People play games, even in apparently stable relationships. Nothing wrong with that, provided everyone concerned is keeping to the same rule-book and doesn’t declare unilateral independence halfway through. It’s notoriously difficult to assign precise motives to any of Pinter’s characters and the situations which constrain them, but for me at any rate that’s the link between these two short plays, both dating from the early 1960s, – A Slight Ache and The Lover.

Pinter directed the original productions himself. For the Colchester revival, Gari Jones (who has worked extensively with Pinter) uses the main auditorium’s thrust stage – albeit with the audience area reduced to studio theatre proportions – to give our imaginations as well as the actors room to roam. The five players make fine use of it, their performances complemented by Sara Perks’ excellent settings, Richard Godin’s subtle lighting and a marvellous soundscape by Marcus Christensen.

The Mercury’s artistic director Dee Evans plays Flora in A Slight Ache, offering a nuanced portrait of a woman drowning in her marriage, just as surely as husband Edward (a well-judged performance by Andrew Neil) swamps the wasp on their al fresco breakfast table, first in sweetness and then in scalding water. Graeme Brookes as the matchseller who fractures their delicate balance radiates stolid menace.

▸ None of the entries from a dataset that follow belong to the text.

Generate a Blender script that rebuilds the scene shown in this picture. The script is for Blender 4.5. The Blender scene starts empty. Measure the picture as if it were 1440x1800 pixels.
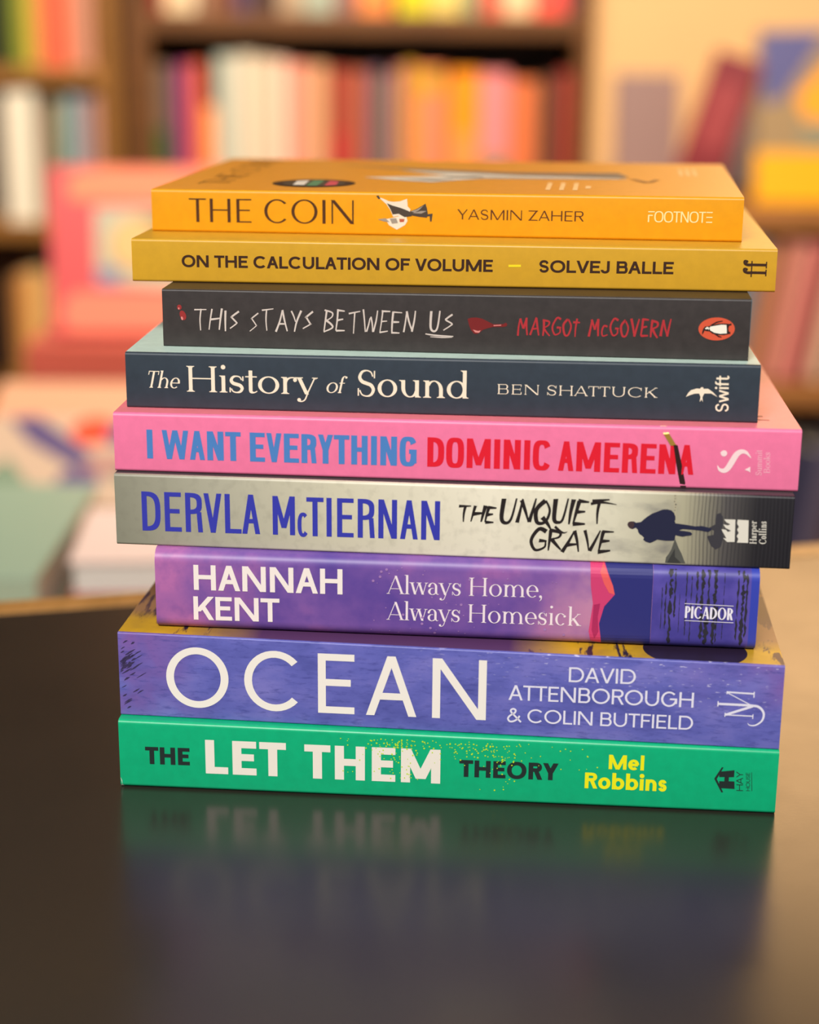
import bpy, math, random
from mathutils import Matrix, Vector
random.seed(7)
SC = bpy.context.scene
COL = SC.collection
R = math.radians

def lin(c):
    if isinstance(c, str):
        c = tuple(int(c[i:i+2], 16) for i in (0, 2, 4))
    return tuple((v/255/12.92 if v/255 <= .04045 else ((v/255+.055)/1.055)**2.4) for v in c) + (1.0,)

# ---------------------------------------------------------------- camera
cam_d = bpy.data.cameras.new('camera')
cam = bpy.data.objects.new('camera', cam_d); COL.objects.link(cam)
PITCH, ROLL = R(16.3735), R(0.5212)
F = Vector((0, math.cos(PITCH), -math.sin(PITCH)))
U = Vector((0, math.sin(PITCH), math.cos(PITCH)))
Rt = Vector((1, 0, 0))
R2 = Rt*math.cos(ROLL)+U*math.sin(ROLL)
U2 = U*math.cos(ROLL)-Rt*math.sin(ROLL)
M = Matrix.Identity(4)
for i in range(3):
    M[i][0], M[i][1], M[i][2] = R2[i], U2[i], -F[i]
M[0][3], M[1][3], M[2][3] = 0, -.5296, .24571
cam.matrix_world = M
cam_d.sensor_fit = 'HORIZONTAL'; cam_d.sensor_width = 36
cam_d.lens = 36*2997.73/1440
cam_d.clip_start = .01
cam_d.dof.use_dof = True
cam_d.dof.focus_distance = .554
cam_d.dof.aperture_fstop = 5.6
SC.camera = cam

# ---------------------------------------------------------------- world, lights, exposure
w = bpy.data.worlds.new('world'); SC.world = w; w.use_nodes = True
bg = w.node_tree.nodes['Background']
bg.inputs[0].default_value = (1.0, .92, .82, 1); bg.inputs[1].default_value = .20

def area(name, loc, target, sx, sy, power, col, spread=180):
    l = bpy.data.lights.new(name, 'AREA'); l.shape = 'RECTANGLE'; l.size = sx; l.size_y = sy
    l.energy = power; l.color = col; l.spread = R(spread)
    o = bpy.data.objects.new(name, l); COL.objects.link(o); o.location = loc
    o.rotation_euler = (Vector(target)-Vector(loc)).to_track_quat('-Z', 'Y').to_euler()
    return o
area('ceiling_light_front', (-.25, -1.25, 1.32), (0, 0, .1), .8, .5, 42, (1, .98, .95))
area('shelf_area_light', (-.1, .75, 1.55), (-.1, 2.0, 0), 1.4, .5, 29, (1, .87, .69), 120)  # unseen area light without a fixture, added to brighten shelves and wall
area('glare_area_light', (.74, 1.66, .74), (.2, .1, 0), .70, .52, 5.6, (1, .60, .28))  # unseen area light standing off the wall, added for warm glare on the counter
SC.view_settings.view_transform = 'Standard'
SC.view_settings.look = 'None'
SC.view_settings.exposure = 0
SC.view_settings.gamma = 1
SC.view_settings.use_curve_mapping = False

# ---------------------------------------------------------------- helpers
def tag(o, label=None, cat=None, group=None, kind=None):
    for k, v in (('label', label), ('category', cat), ('group', group), ('kind', kind)):
        if v: o[k] = v
    return o

def empty(name, loc, rz=0, label=None, cat=None, group=None, rot=None):
    o = bpy.data.objects.new(name, None); COL.objects.link(o)
    o.empty_display_size = .02
    o.location = loc; o.rotation_euler = rot if rot else (0, 0, rz)
    return tag(o, label, cat, group)

def mesh(name, verts, faces, m, parent=None, mi=None, smooth=False):
    me = bpy.data.meshes.new(name)
    me.from_pydata([tuple(v) for v in verts], [], faces)
    for x in (m if isinstance(m, (list, tuple)) else [m]): me.materials.append(x)
    if mi: me.polygons.foreach_set('material_index', mi)
    if smooth:
        me.polygons.foreach_set('use_smooth', [True]*len(me.polygons))
    me.update()
    o = bpy.data.objects.new(name, me); COL.objects.link(o)
    if parent: o.parent = parent
    return o

class MB:
    def __init__(s): s.v = []; s.f = []; s.i = []
    def box(s, x0, x1, y0, y1, z0, z1, mi=0):
        n = len(s.v)
        s.v += [(x, y, z) for z in (z0, z1) for y in (y0, y1) for x in (x0, x1)]
        s.f += [tuple(n+k for k in q) for q in ((0,2,3,1),(4,5,7,6),(0,1,5,4),(2,6,7,3),(0,4,6,2),(1,3,7,5))]
        s.i += [mi]*6; return s
    def prism(s, pts, z0, z1, mi=0):
        n = len(s.v); k = len(pts)
        s.v += [(x, y, z0) for x, y in pts]+[(x, y, z1) for x, y in pts]
        s.f.append(tuple(range(n+k-1, n-1, -1))); s.f.append(tuple(range(n+k, n+2*k)))
        for j in range(k):
            s.f.append((n+j, n+(j+1) % k, n+k+(j+1) % k, n+k+j))
        s.i += [mi]*(k+2); return s
    def build(s, name, m, parent=None, bevel=0, smooth=False):
        o = mesh(name, s.v, s.f, m, parent, s.i, smooth)
        if bevel:
            b = o.modifiers.new('bevel', 'BEVEL'); b.width = bevel; b.segments = 2; b.limit_method = 'ANGLE'
        return o

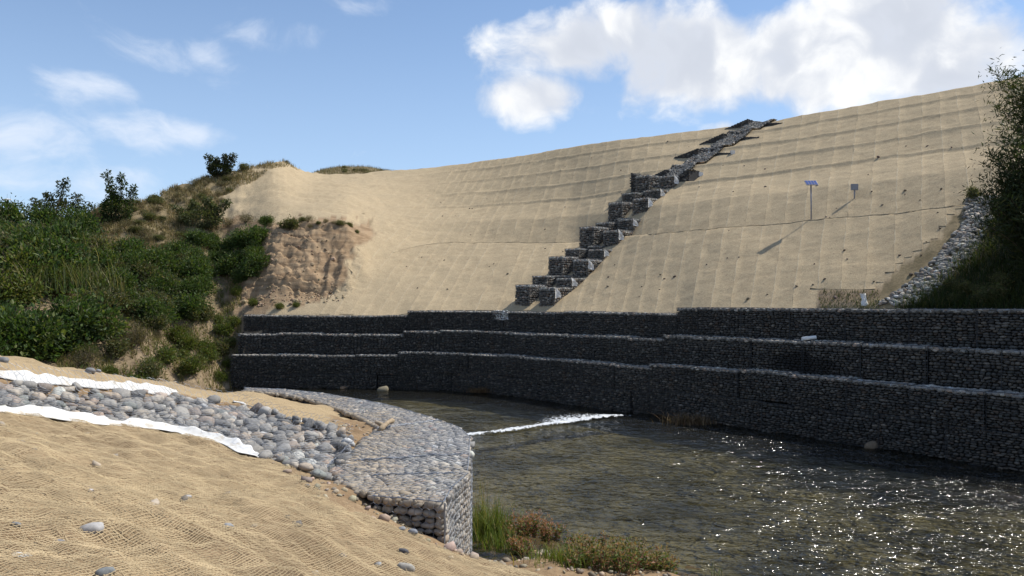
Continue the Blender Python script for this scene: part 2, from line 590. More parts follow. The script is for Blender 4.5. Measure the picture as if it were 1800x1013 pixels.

Gina Isaac is flighty young wife Sarah to Gus Gallagher’s Richard in The Lover. Both are adept at conveying the stagnant element in relationships which have to be refreshed, and then refreshed again, until it’s impossible to disentangle reality from make-believe, genuine emotions from mere posing and posturing. Those sparkly red shoes with their impossibly high heels which Sarah flaunts – crippling, or a crutch? Pinter and Jones leave a lot for the audience to decide for itself. But in the end that’s rather satisfying.